HLPartnership is encouraging member firms to start planning now for the mortgage maturity pipeline due across the network in 2027.
Internal HLPartnership figures show more than 63,800 mortgage cessations due across its network in 2027, representing more than £13.7bn in lending value.
The 2027 pipeline is larger than the opportunity identified for 2026, when HLPartnership reported close to 50,000 client deals, worth around £10bn, coming off existing rates across members’ books.
Behind those numbers are thousands of clients who may need advice at an important point in their mortgage journey. Some may have seen their circumstances change since their last review. Others may be approaching the end of a deal secured in a very different interest-rate environment. In either case, early contact gives advisers more time to understand each client’s needs, affordability and objectives before making a recommendation.
With 2026 already approaching its halfway point, HLPartnership says the 2027 maturity cycle is closer than it may appear. As best practice is to begin engaging clients around six months before their mortgage deal comes to an end, firms will need to have clear servicing plans in place well before the end of this year.
Delivering good consumer outcomes means making sure clients are contacted early enough to receive advice that reflects their needs, circumstances and objectives. By using their data well, firms can give clients more time to review their position, understand affordability and make informed decisions before their existing mortgage deal ends.
Christopher Tanner, Chief Executive Officer at HLPartnership, said:
“The 2027 maturity cycle matters for member firms on two counts: the volume of cases involved, and what it means for client relationships. Advisers who engage early have more time to understand each client’s circumstances, discuss affordability and recommend a suitable course of action.
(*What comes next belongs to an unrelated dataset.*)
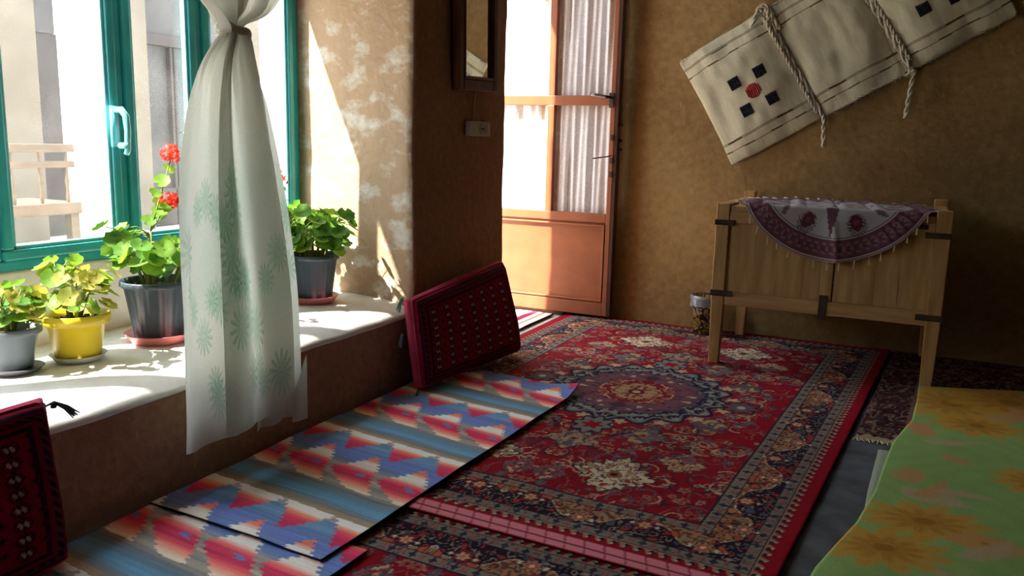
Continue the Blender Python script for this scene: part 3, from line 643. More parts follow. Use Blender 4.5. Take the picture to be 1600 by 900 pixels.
bl = outline_cloth('flowered_blanket', [(2.125, 4.185, 3.3, 4.62), (2.118, 3.95, 3.3, 4.3), (2.098, 3.625, 3.3, 4.0), (2.065, 3.46, 3.3, 3.8), (2.035, 3.30, 3.3, 3.6), (2.01, 3.0, 3.3, 3.2), (1.992, 2.77, 3.3, 2.9),
    (1.953, 2.50, 3.3, 2.5), (1.91, 2.32, 3.3, 2.2), (1.875, 2.165, 3.3, 2.0), (1.80, 1.6, 3.3, 1.4)], .034, M['plush'], .024, blanket_dye, (2.5, 2.8), 9, .006, 190)
tag(bl, 'light green plush blanket printed with orange flowers, spread on the floor at right', 'blanket')
# ================================================================== CUSHIONS
M['cush'] = attrmat('knotted_cushion_wool', bump=.5, bscale=300)
def cush_front(w, h):
    k = Cloth(w, h, .0032, (134,14,38)); X, Y = k.X, k.Y
    e = np.minimum(np.minimum(X, w-X)*.75, np.minimum(Y, h-Y))
    k.put(e < .075, (52,14,36)); k.put(abs(e-.058) < .006, (120,16,40)); k.put(abs(e-.03) < .004, (120,16,40))
    k.put((abs(e-.043) < .008) & (np.mod(X+Y, .03) < .012), (96,44,60)); k.put(e < .012, (130,16,44))
    x0, x1, y0, y1 = .135, w-.10, .10, h-.085; nc, nr = 7, 8
    for i in range(nc):
        for j in range(nr):
            for off in (0, 1):
                cx = x0+(x1-x0)*(i+.5*off)/(nc-.5); cy = y0+(y1-y0)*(j+.5*off)/(nr-.5)
                if off == 0:
                    k.blob(cx, cy, .0255, (24,6,20), 8, .05, 0, 1.28); k.blob(cx, cy, .0205, (130,16,38), 8, .05, 0, 1.28)
                    k.blob(cx, cy, .0165, (30,8,22), 0, 0, 0, 1.25)
                    k.blob(cx-.0075, cy, .0052, (176,140,136), 0, 0, .5, .55); k.blob(cx+.0075, cy, .0052, (170,136,132), 0, 0, .5, .55)
                else:
                    k.blob(cx, cy, .011, (92,8,28), 4, .3, 0, 1.2); k.blob(cx, cy, .005, (40,8,24))
    k.c = np.clip(k.c*(1+.08*k.field(60, 60, 4)[..., None]), 0, 1); return k
def cushion(BL, BR, TL, TR, th, label, tassel_at, w=.93, h=.5, group='red knotted floor cushions leaning on the window wall'):
    BL, BR, TL, TR = [Vector(p) for p in (BL, BR, TL, TR)]
    o = (BL+BR)/2; root = empty('floor_cushion', (o.x, o.y, 0))
    th *= .85; k = cush_front(w, h); u = k.X/w; v = k.Y/h
    nrm = -((BR-BL).cross(TL-BL)).normalized()
    if nrm.x < 0: nrm = -nrm
    P = np.zeros(u.shape+(3,))
    for i in range(3): P[..., i] = BL[i]*(1-u)*(1-v)+BR[i]*u*(1-v)+TL[i]*(1-u)*v+TR[i]*u*v - o[i]*(i < 2)
    ed = np.minimum(np.minimum(u, 1-u)*w, np.minimum(v, 1-v)*h)
    bulge = .030*(np.sin(PI*np.clip(u, 0, 1))*np.sin(PI*np.clip(v, 0, 1)))**.5 + .003*k.field(6, 6, 9) - .022*np.exp(-ed/.012)
    n = np.array(nrm)
    F = P+n*bulge[..., None]
    # pull the corners in so they read as rounded
    cu = np.clip(1-np.hypot(np.clip(.05-np.minimum(u, 1-u)*w, 0, 1), np.clip(.05-np.minimum(v, 1-v)*h, 0, 1))/.12, .6, 1)
    cen = F.mean((0, 1)); F = cen+(F-cen)*(1-(1-cu)[..., None]*.16)
    grid_obj('front', F, M['cush'], root, k.c)
    B = (P-n*(th+bulge[..., None]*.4)); B = B.mean((0, 1))+(B-B.mean((0, 1)))*(1-(1-cu)[..., None]*.16)
    gb = grid_obj('back', B[::4, ::4], M['cushback'], root)
    ring = lambda G: np.concatenate([G[0, :], G[1:, -1], G[-1, -2::-1], G[-2:0:-1, 0]])
    a, b = ring(F[::4, ::4][:, :]), ring(B[::4, ::4])
    a = ring(F[np.ix_(np.linspace(0, F.shape[0]-1, 60).astype(int), np.linspace(0, F.shape[1]-1, 90).astype(int))])
    b = ring(B[np.ix_(np.linspace(0, B.shape[0]-1, 60).astype(int), np.linspace(0, B.shape[1]-1, 90).astype(int))])
    T = np.linspace(0, 1, 9)[:, None, None]; G = a[None]*(1-T)+b[None]*T
    c = G.mean((0, 1)); G = G+(G-c)/np.linalg.norm(G-c, axis=-1, keepdims=True)*(.012*np.sin(PI*T)); G = np.concatenate([G, G[:, :1]], 1)
    gs = grid_obj('gusset', G, M['gusset'], root); gs['label'] = 'plain pink side strip'
    mb = MB()
    for r in (a,): mb.tube([Vector(p) for p in list(r[::3])+[r[0]]], .0055, 6, False)
    mb.build('piping', M['gusset'], root, smooth=True)
    for (su, sv, back, dirs) in tassel_at:
        p = BL.lerp(BR, su).lerp(TL.lerp(TR, su), sv) - Vector((o.x, o.y, 0)) - nrm*th*back
        mb = MB(); rr = random.Random(int(su*10+sv*100))
        for i in range(14):
            d = Vector(dirs); j = Vector((rr.uniform(-.01,.01), rr.uniform(-.01,.01), rr.uniform(-.008,.008)))
            mb.tube([p, p+d*.35+Vector((0,0,.01))+j*.2, p+d*.7+Vector((0,0,-.005))+j*.6, p+d+Vector((0,0,-.028))+j], [.003,.0025,.002,.0015], 4)
        mb.tube([p+Vector(dirs)*.25, p+Vector(dirs)*.40], .006, 6)
        mb.build('tassel', M['tealthread'], root)
    tag(root, label, 'cushion', group); return root
M['cushback'] = mat('dark_red_cloth', (.10, .012, .022), var=.1, bump=.3, bscale=200, rough=.95)
M['gusset'] = mat('pink_red_cloth', (.42, .035, .085), var=.12, bump=.3, bscale=200, rough=.95)
M['tealthread'] = mat('teal_thread', (.12, .19, .23), var=.2, rough=.9)
cushion((.175, 2.975, .045), (.255, 3.88, .035), (.125, 2.965, .452), (.125, 3.90, .520), .085, 'dark red Turkmen cushion with rows of white-dotted medallions, leaning on the pier by the doorway',
    [(0, 1, .6, (-.005, -.03, -.02)), (0, .62, .9, (.0, -.028, -.02)), (0, .0, .3, (0, -.02, .0))])
cushion((.165, .42, .035), (.165, 1.33, .035), (.125, .40, .46), (.125, 1.325, .478), .085, 'shadowed dark red Turkmen cushion cut off by the left edge of the photo',
    [(.955, .945, .05, (.012, .075, -.010))])
# ================================================================== WASTE BIN
wb = empty('waste_bin', (.955, 4.96, .014)); tag(wb, 'small gold and black patterned waste bin with a grey liner, beside the chest leg', 'bin')
m, nt, b = newmat('gold_damask_tin'); N, L = nt.nodes, nt.links
tc = N.new('ShaderNodeTexCoord'); vo = N.new('ShaderNodeTexVoronoi'); vo.feature = 'DISTANCE_TO_EDGE'; vo.inputs['Scale'].default_value = 26; L.new(tc.outputs['Object'], vo.inputs['Vector'])
cr = N.new('ShaderNodeValToRGB'); cr.color_ramp.interpolation = 'CONSTANT'; cr.color_ramp.elements[0].color = (.012, .008, .006, 1); cr.color_ramp.elements[1].position = .09; cr.color_ramp.elements[1].color = (.42, .25, .05, 1)
e = cr.color_ramp.elements.new(.26); e.color = (.03, .02, .01, 1); e = cr.color_ramp.elements.new(.33); e.color = (.5, .32, .08, 1)
L.new(vo.outputs['Distance'], cr.inputs[0]); L.new(cr.outputs[0], b.inputs['Base Color']); b.inputs['Roughness'].default_value = .4; M['damask'] = m
MB().lathe([(0, .0), (.068, 0), (.070, .004), (.088, .215), (.091, .22), (.091, .226), (.085, .224), (.066, .01), (0, .01)], 40).build('body', M['damask'], wb, smooth=True)
mb = MB(); rr = random.Random(3); n = 48
prof = [(.080, .12), (.084, .19), (.090, .229), (.0955, .228), (.0965, .205), (.0955, .175), (.0965, .165)]
for (r, z) in prof:
    for j in range(n):
        th = 2*PI*j/n; q = 0 if z == .229 else .004*noise.noise((math.cos(th)*6, math.sin(th)*6, z*20)); mb.v.append(((r+q)*math.cos(th), (r+q)*math.sin(th), z+(.012*noise.noise((math.cos(th)*3, math.sin(th)*3, 0)) if z < .18 and r > .09 else 0)))
mb.f = [(i*n+j, i*n+(j+1) % n, (i+1)*n+(j+1) % n, (i+1)*n+j) for i in range(len(prof)-1) for j in range(n)]
mb.build('bin_liner', M['bag'], wb, smooth=True)
# ================================================================== WOODEN CHEST
ch = empty('wooden_chest', (1.65, 4.65, .014)); tag(ch, 'pale wooden dowry chest on tall legs with black iron straps, against the back wall', 'chest')
def cb(name, boxes, m, bev=.004, parent=None):
    mb = MB()
    for lo, hi in boxes: mb.box([lo[0]-1.65, lo[1]-4.65, lo[2]-.014], [hi[0]-1.65, hi[1]-4.65, hi[2]-.014])
    return mb.build(name, m, parent or ch, bevel=bev)
xl, xr, yf, yb_, sp = 1.125, 2.185, 4.245, 5.045, .065
for (x, y, top) in ((xl, yf, .845), (xr-sp, yf, .862), (xl, yb_-sp, .875), (xr-sp, yb_-sp, .875)):
    mb = MB(); a = .006; x0, y0 = x-1.65, y-4.65
    vs = [(x0+a, y0+a, 0), (x0+sp-a*1.5, y0+a, 0), (x0+sp-a*1.5, y0+sp-a, 0), (x0+a, y0+sp-a, 0), (x0, y0, .36), (x0+sp, y0, .36), (x0+sp, y0+sp, .36), (x0, y0+sp, .36),
          (x0, y0, top-.014), (x0+sp, y0, top-.014), (x0+sp, y0+sp, top-.014), (x0, y0+sp, top-.014)]
    mb.add(vs, [(0,3,2,1)]+[(i, (i+1) % 4, 4+(i+1) % 4, 4+i) for i in range(4)]+[(4+i, 4+(i+1) % 4, 8+(i+1) % 4, 8+i) for i in range(4)]+[(8,9,10,11)])
    mb.build('leg', M['wood'], ch, bevel=.005)
cb('bottom_rail', [((xl+sp, yf+.008, .325), (xr-sp, yf+.045, .395))], M['wood_h'])
cb('top_rail', [((xl+sp, yf+.008, .745), (xr-sp, yf+.045, .805))], M['wood_h'])
pl = [xl+sp, 1.325, 1.435, 1.56, 1.640]; pr = [1.705, 1.79, 1.885, 1.99, xr-sp]
for arr in (pl, pr):
    for i, (a, b) in enumerate(zip(arr[:-1], arr[1:])):
        cb('front_plank', [((a+.0003, yf+.022+.0015*(i % 2), .39), (b-.0003, yf+.04, .75))], M['wood'], .0012)
cb('centre_stile', [((1.643, yf+.012, .39), (1.70, yf+.045, .75))], M['wood'])
for s_ in (0, 1):
    x = xl+.012 if s_ == 0 else xr-.030
    cb('side_panel', [((x, yf+sp, .36), (x+.018, yb_-sp, .80))], M['wood'])
cb('back_panel', [((xl+sp, yb_-.04, .36), (xr-sp, yb_-.02, .80))], M['wood'])
cb('chest_bottom', [((xl+sp, yf+.04, .35), (xr-sp, yb_-.04, .37))], M['darkwood'])
for i, (a, b) in enumerate(((4.255, 4.50), (4.503, 4.77), (4.773, 5.035))):
    cb('lid_plank', [((xl+.07, a, .805), (xr-.07, b, .832))], M['wood_h'], .004)
cb('lid_batten', [((xl+.005, yf+sp+.002, .812), (xl+.068, yb_-sp-.002, .842))], M['wood']); cb('lid_batten', [((xr-.068, yf+sp+.002, .812), (xr-.005, yb_-sp-.002, .842))], M['wood'])
for (x0, x1, z0, z1) in ((xl-.004, xl+.105, .372, .402), (xl-.004, xl+.095, .735, .762), (xr-.11, xr+.004, .352, .380), (xr-.105, xr+.004, .735, .762), (1.648, 1.682, .305, .425)):
    cb('iron_strap', [((x0, yf-.004, z0), (x1, yf+.004, z1))], M['iron'], .001)
cb('hasp', [((2.02, yf-.002, .775), (2.09, yf+.010, .793))], M['iron'], .002)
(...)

“At HLPartnership, we built our bespoke CRM system to help firms manage client relationships more proactively. By recording and tracking deal end dates, the system gives advisers a clearer view of which clients are approaching maturity and when they may need support.
“It also helps firms manage the activity around those opportunities, including leads, tasks, follow-ups and the wider advice journey, turning client data into timely contact rather than missed contact.
“As the 2027 maturity cycle approaches, this is a good opportunity for firms to review their existing processes and make sure they are ready for the client conversations ahead. Starting early gives advisers more control over capacity, helps protect client relationships and supports a more consistent advice experience.”
The work forms part of HLPartnership’s wider Client for Life approach, which is focused on helping advisers build long-term relationships with clients and support them through different life stages. Rather than treating a mortgage maturity as a single transaction, the approach encourages firms to stay close to clients, understand how their circumstances change over time and make sure advice remains relevant as their needs develop.
In practical terms, members should be reviewing their 2027 cessation data now, checking that client records are accurate, making sure contact details are complete and grouping clients by maturity date. This will help firms build plans that leave enough time for review, advice and completion.
For advisers, the message is straightforward. The 2027 opportunity is already visible. The firms that start organising around it now will be better placed to support clients, manage capacity and protect the relationships they have worked hard to build.